On 09/25/2012 05:24 AM, Peter Ujfalusi wrote:
On 09/25/2012 02:11 PM, Mark Brown wrote:
On Mon, Sep 24, 2012 at 04:37:23PM +0200, Linus Walleij wrote:
On Mon, Sep 24, 2012 at 12:17 PM, Mark Brown
Well, the problem here is that people keep wanting to add one shot pinctrl calls in drivers which clearly suggests that it ought to be factored out.
OK so can we find some suitable middle ground here?
Something like drivers could add some boolean flag to "opt-in" for the core to handle this or so?
Well, I don't know if we need to - it sounds like the platforms that are running around adding these pinctrl calls to all the drivers are doing it wrong and should be fixed.

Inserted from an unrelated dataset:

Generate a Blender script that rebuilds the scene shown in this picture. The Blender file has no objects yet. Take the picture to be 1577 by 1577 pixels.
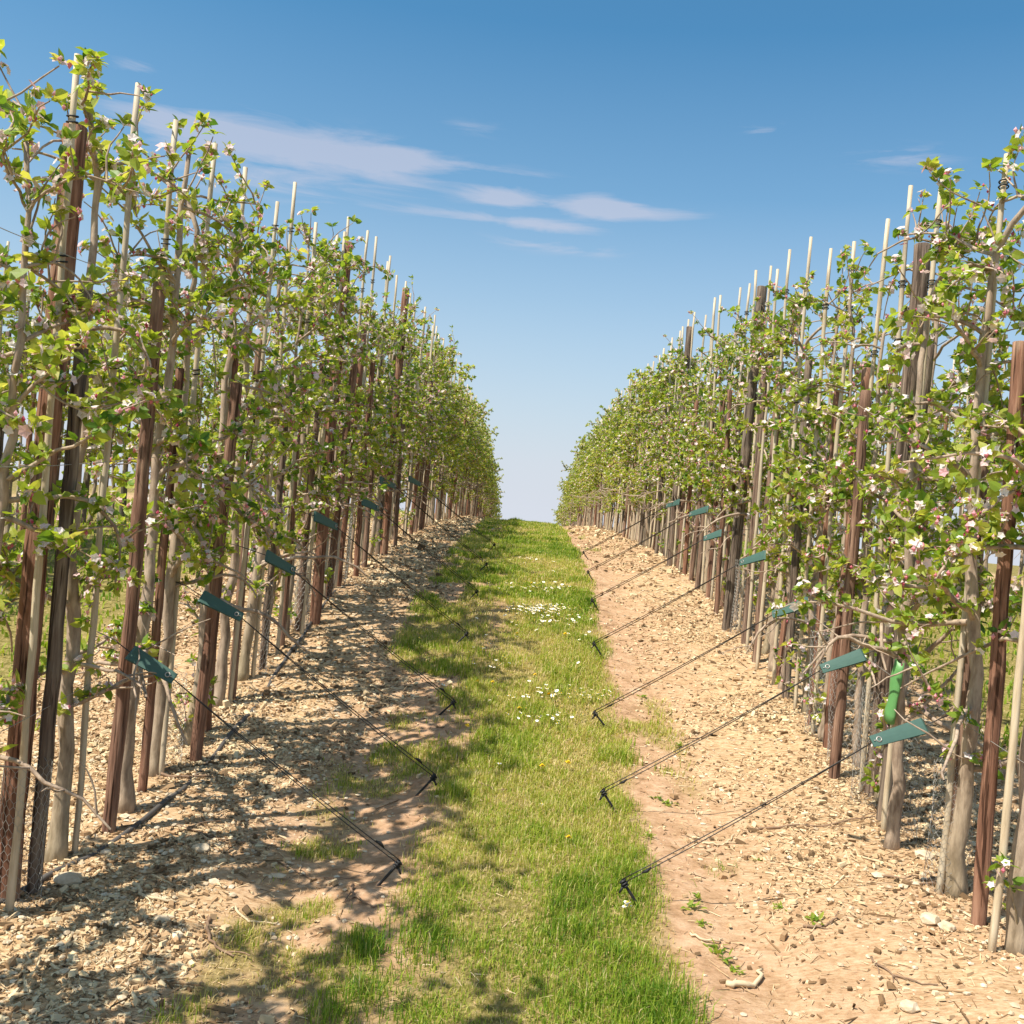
import bpy, math, random
import numpy as np
from mathutils import Vector

R = math.radians
rng = np.random.default_rng(11)
random.seed(5)
SC = bpy.context.scene
COL = SC.collection

# ------------------------------------------------------------------ camera model
F = 1561.0            # focal length in pixels of the 1577 px photograph
ROLL = R(5.0)
YAW = math.atan(47.0 / F)      # the alley's axis lies right of the picture centre
CY, SY = math.cos(YAW), math.sin(YAW)

def ray(px, py):
    """world direction (per metre along the alley axis) through a photo pixel"""
    dx, dy = px - 788.5, py - 788.5
    u = dx * math.cos(ROLL) + dy * math.sin(ROLL)
    v = -dx * math.sin(ROLL) + dy * math.cos(ROLL)
    x, y, z = u / F, 1.0, -v / F
    X = x * CY - y * SY
    Y = x * SY + y * CY
    return np.array([X / Y, 1.0, z / Y])

def at(px, py, D):
    return ray(px, py) * D

# ------------------------------------------------------------------ noise + terrain
def _hash(ix, iy, s):
    n = (ix.astype(np.int64) * 374761393 + iy.astype(np.int64) * 668265263 + s * 974711) & 0x7fffffff
    n = ((n ^ (n >> 13)) * 1274126177) & 0x7fffffff
    return ((n ^ (n >> 16)) & 0xffff) / 65535.0

def vnoise(x, y, f, s=0):
    x = np.asarray(x, float) * f + 1000.0; y = np.asarray(y, float) * f + 1000.0
    ix, iy = np.floor(x), np.floor(y)
    fx, fy = x - ix, y - iy
    fx = fx * fx * (3 - 2 * fx); fy = fy * fy * (3 - 2 * fy)
    ix = ix.astype(np.int64); iy = iy.astype(np.int64)
    a = _hash(ix, iy, s); b = _hash(ix + 1, iy, s); c = _hash(ix, iy + 1, s); d = _hash(ix + 1, iy + 1, s)
    return (a * (1 - fx) + b * fx) * (1 - fy) + (c * (1 - fx) + d * fx) * fy

def fbm(x, y, f, o=3, s=0):
    t = 0; a = 1; n = 0
    for k in range(o):
        t = t + a * vnoise(x, y, f * 2 ** k, s + k * 17); n += a; a *= .5
    return t / n

_yk = [-60, -5, 0, 3.0, 3.5, 4.5, 5.3, 6.2, 7.0, 7.7, 8.6, 9.6, 11, 12.5, 14.5, 16.7, 19, 21, 25, 30, 35, 40, 45, 50, 60, 80, 150, 400]
_zk = [-2.2, -1.72, -1.62, -1.47, -1.43, -1.345, -1.25, -1.14, -1.01, -.89, -.765, -.66, -.545, -.46, -.395, -.34, -.29, -.26, -.235, -.32, -.55, -.95, -1.55, -2.3, -4.2, -8.5, -24, -80]
_yf = np.arange(-60, 400.05, .1)
_zf = np.interp(_yf, _yk, _zk)
_k = np.hanning(13); _k /= _k.sum()
_zf = np.convolve(np.pad(_zf, 6, mode='edge'), _k, mode='valid')

def shift(y):
    y = np.asarray(y, float)
    return -0.0173 * .5 * ((y - 9) + np.sqrt((y - 9) ** 2 + 9)) + .0041

def zt(x, y, bump=True):
    x = np.asarray(x, float); y = np.asarray(y, float)
    z = np.interp(y, _yf, _zf)
    fade = np.clip((7.5 - y) / 4.0, 0, 1)
    z = z + .045 * np.clip(x, -2.5, 2.5) * fade
    xr = np.abs(x - shift(y))
    z = z + .035 * np.exp(-((xr - 1.75) / .5) ** 2)            # low ridge along each tree row
    z = z - .03 * np.exp(-((x - shift(y) + .75) / .22) ** 2) - .03 * np.exp(-((x - shift(y) - .85) / .22) ** 2)   # wheel tracks
    if bump:
        z = z + (fbm(x, y, 1.3, 3, 3) - .5) * .06 + (vnoise(x, y, 9, 8) - .5) * .016 + (vnoise(x, y, 21, 9) - .5) * .009
    return z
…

In the scope of audio... I guess it is one thing to use the pinctrl framework to configure the mux for the pins (which was the original idea of the patch). This should be taken care in some centralized place, I agree. But the pinctrl could be used to change the mux runtime. For example in OMAP for most of the audio related pins we need to select MODE0 mux configuration in order to route the signal to the pin. However the same pin can be configured to SAFE_MODE which disconnects the pin from outside. During audio activity we obviously need to configure these pins to MODE0 but when there is not activity we could set them to SAFE_MODE which could result some power savings (preventing leakage, etc).
For this to work it would be ideal to use the pm_runtime as a centralized place to handle clocks, pinctrl, etc... But again, what to do with the cases when this is not needed (the pinctrl part for the devices)?
Maybe it can be opt-in, like pm_runtime support at all, e.g. a driver that supports it can:
pm_runtime_enable_pinctrl(dev, pinctrl_state_name);
where if pinctrl_state_name==NULL, it uses PINCTRL_STATE_IDLE. (Making this a parameter would allow for devices that use a more complex set of states where the default state names may not be appropriate). Perhaps we could phase that in if/when needed, by introducing pm_runtime_enable_pinctrl(dev) first, then adding pm_runtime_enable_pinctrl_state(dev, state) later?
Of course, I suppose that only really addresses the case where the IP/driver itself knows if/when to enable this feature - if an I2S IP block is used in 10 different SoCs, and runtime pinctrl is only useful on 5 of them, how does it know when to make that call?